Cambridge

Cambridge

The city of Cambridge takes a lot of hits, most of them thrown across the Charles River by jealous Bostonians. But Boston's Left Bank—an überliberal academic enclave where the city council spends more energy arguing about the regulation of nanotechnologies than on fixing potholes and funding preschools—is arguably a must-visit if you're spending even just three days in the Boston area.

The city is punctuated at one end by the funky tech-noids of MIT, and at the other by the soaring—and occasionally seething—rhetoric of the Harvard University community. Civic life connects the two camps into an urban stew of 100,000 residents who represent nearly every nationality in the world, work at every kind of job from tenured professor to taxi driver, and are passionate about living on this side of the river.

The Charles River is Cantabrigians' backyard, running track, and festival ground, and there's virtually no place in Cambridge more than a 10-minute walk from its banks. No visit to Cambridge would be complete without an afternoon (at least) in Harvard Square. It's a hub, a hot spot, and home to every variation of the human condition. A walk down Brattle Street past Henry Wadsworth Longfellow's house is a joy in spring, summer, and fall (you have to be hard core to love Harvard Square in the dead of winter). Farther along Massachusetts Avenue is Central Square, an ethnic melting pot of people and restaurants. Ten minutes more brings you to MIT, with its eclectic architecture, from postwar pedestrian to Frank Gehry's futuristic fantasyland.

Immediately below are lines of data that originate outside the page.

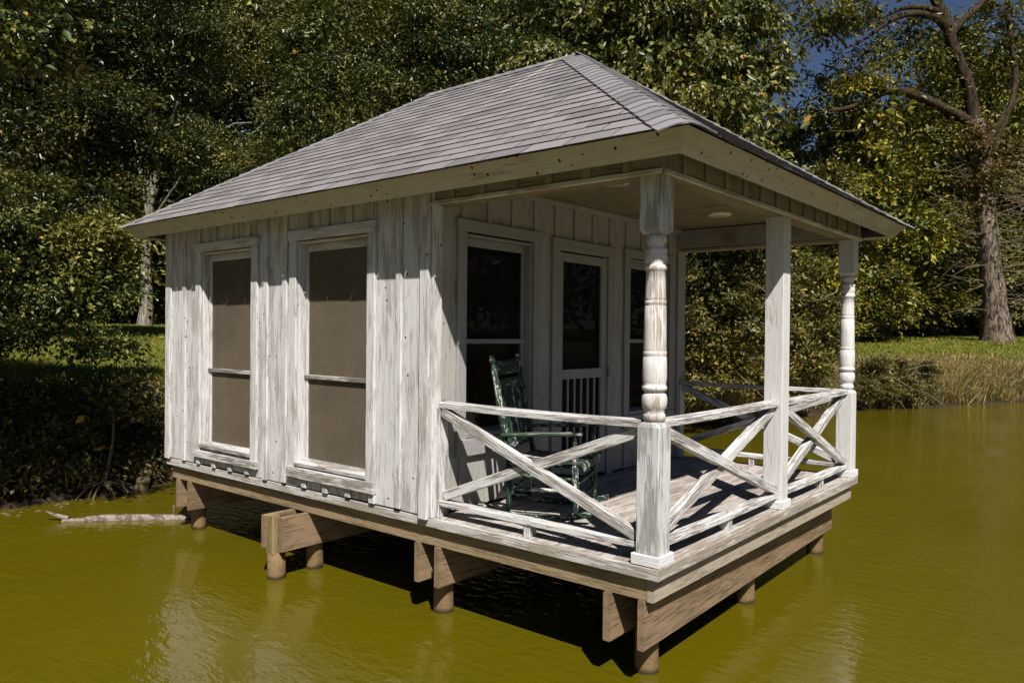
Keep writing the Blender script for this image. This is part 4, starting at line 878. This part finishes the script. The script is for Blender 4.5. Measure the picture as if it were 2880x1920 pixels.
limb([(2775, 470, 16), (2830, 330, 11), (2855, 240, 12), (2850, 150, 11), (2838, 70, 10), (2835, -20, 9)], dz=2)
limb([(2770, 420, 12), (2820, 330, 10), (2860, 285, 9), (2900, 280, 7)], dz=1)
lb = lobes_px([(2330, 60, dG-1, 1.5), (2420, 20, dG-1, 1.4), (2260, 20, dG, 1.0), (2560, 120, dG+1, 1.6), (2450, 180, dG, 1.4), (2620, 240, dG+1, 1.6), (2820, 180, dG+2, 1.9), (2700, 150, dG+2, 1.6), (2360, 230, dG, 1.1), (2850, 40, dG+2, 1.7), (2560, 350, dG+1, 1.4), (2330, 340, dG+1, 1.3)])
rg = np.random.default_rng(31); lb = [tuple(np.asarray(l[:3])-tb)+tuple(l[3:]) for l in lb]
put('crown', arrays_mesh('crown', *crown_arrays(lb, 620, 26, 0.20, 0.10, 0.75, rg, 0.3, 0.5, 0.3)), M['wood'], big)
lb = [tuple(np.asarray(l[:3])-tb)+tuple(l[3:]) for l in lobes_px([(2750, 400, dG-0.6, (1.0, 1.0, 1.0)), (2770, 510, dG-0.6, (1.1, 1.1, 1.0)), (2840, 440, dG-0.3, 1.0), (2740, 600, dG-0.4, (0.7, 0.7, 0.9))])]
put('vine', arrays_mesh('vine', *crown_arrays(lb, 150, 26, 0.17, 0.085, 0.5, rg, 0.3, 0.4, 0.2)), M['rusty'], big)
mb = MB()
for i in range(85):
    py = rg.uniform(440, 880); sx = 1 if rg.random() < 0.68 else -1; x0 = np.interp(py, [400, 900], [2758, 2800]); ln_ = rg.uniform(40, 190)*(1 if sx > 0 else 0.8); dz = rg.uniform(-2.5, 1.5)
    mb.tube(smooth_path([gp(x0, py), gp(x0+sx*ln_*0.5, py+rg.uniform(-22, 14), dz*0.5), gp(x0+sx*ln_, py+rg.uniform(-50, 40), dz)], 2), np.linspace(1.5*s_, 0.5*s_, 5), 4)
    for q in range(3):
        t = rg.uniform(0.3, 0.9); mb.tube([gp(x0+sx*ln_*t, py, dz*t), gp(x0+sx*(ln_*t+rg.uniform(20, 60)), py+rg.uniform(-26, 30), dz*t+rg.uniform(-1, 1))], [1.0*s_, 0.45*s_], 3)
put('dead_twigs', mb.mesh('dead_twigs'), M['twig'], big, kind='stuff')

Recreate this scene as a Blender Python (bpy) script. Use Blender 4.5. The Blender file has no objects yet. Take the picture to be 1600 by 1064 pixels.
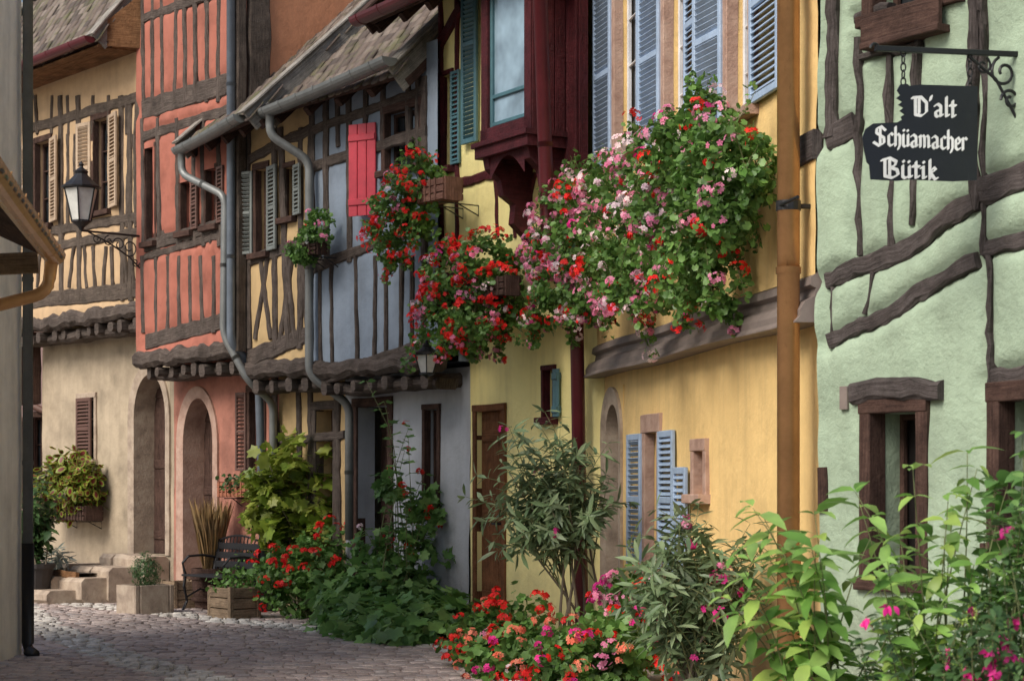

In addition to providing a stellar view, the Mass Ave. Bridge, spanning the Charles from Cambridge to Boston, is also notorious in MIT lore for its Smoot measurements see "Campus Pranksters" under Massachusetts Institute of Technology). Cambridge dates from 1630, when the Puritan leader John Winthrop chose this meadowland as the site of a carefully planned village he named Newtowne. The Massachusetts Bay Colony chose Newtowne as the site for the country's first college in 1636. Two years later, John Harvard bequeathed half his estate and his private library to the fledgling school, and the college was named in his honor. The town elders changed the name to Cambridge, emulating the university in England where most of the Puritan leaders had been educated.

When Cambridge was incorporated as a city in 1846, the boundaries were drawn to include the university area (today's Harvard Square and Tory Row), and the more-industrial communities of Cambridgeport and East Cambridge. By 1900 the population of these urban industrial and working-class communities, made up of Irish, Polish, Italian, Portuguese, and French Canadian residents, dwarfed the Harvard end of town. Today's city is much more a multiethnic urban community than an academic village. Visitors in search of any kind of ethnic food or music will find it in Cambridge—the local high school educates students who speak more than 40 different languages at home. When MIT, originally Boston Tech, moved to Cambridge in 1916, it was the first educational institution that aimed to be more than a trade school, training engineers but also grounding them in humanities and liberal arts. Many of MIT's postwar graduates remained in the area, and went on to form hundreds of technology-based firms engaged in camera manufacturing, electronics, and space research. By the 1990s, manufacturing had moved to the burbs and software developers, venture capitalists, and robotics and biotech companies claimed the former industrial spaces. This area around Kendall Square is now nicknamed "Intelligence Alley."